Xenophanes and Melissus are too naive and so they must be neglected entirely.
Parmenides speaks with more insight. He claims that:
- only existent things exist and
- nothing non-existent exists
He thinks that things exist out of necessity= the existent and nothing else
He then posits two causes and two principles calling them hot and cold. He ranges the hot with the existent, and the other with the non-existent. This is after he takes into account our sensations of the existing things.
The earliest philosophers regard the first principle as corporeal (for water and fire and such things are bodies), and of whom some suppose that there is one corporeal principle, others that there are more than one, but both put these under the head of matter; and on the other hand from some who posit both this cause and besides this the source of movement, which we have got from some as single and from others as twofold.
The Italian school has treated these subjects rather obscurely. They have used two kinds of cause, and one of these-the source of movement-some treat as one and others as two.
The Pythagoreans also believe in two principles. But they added that finitude and infinity were not attributes of certain other things, e.g. of fire or earth or anything else of this kind. Instead, infinity itself and unity itself were the substance of the things of which they are predicated.
This is why number was the substance of all things. On this subject, then, they expressed themselves thus; and regarding the question of essence they began to make statements and definitions, but treated the matter too simply.

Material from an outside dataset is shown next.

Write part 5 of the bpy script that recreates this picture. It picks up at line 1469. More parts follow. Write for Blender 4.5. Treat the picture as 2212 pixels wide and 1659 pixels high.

For they both defined superficially and thought that the first subject of which a given definition was predicable was the substance of the thing defined, as if one supposed that ‘double’ and ‘2’ were the same, because 2 is the first thing of which ‘double’ is predicable. But surely to be double and to be 2 are not the same; if they are, one thing will be many-a consequence which they actually drew. From the earlier philosophers, then, and from their successors we can learn thus much.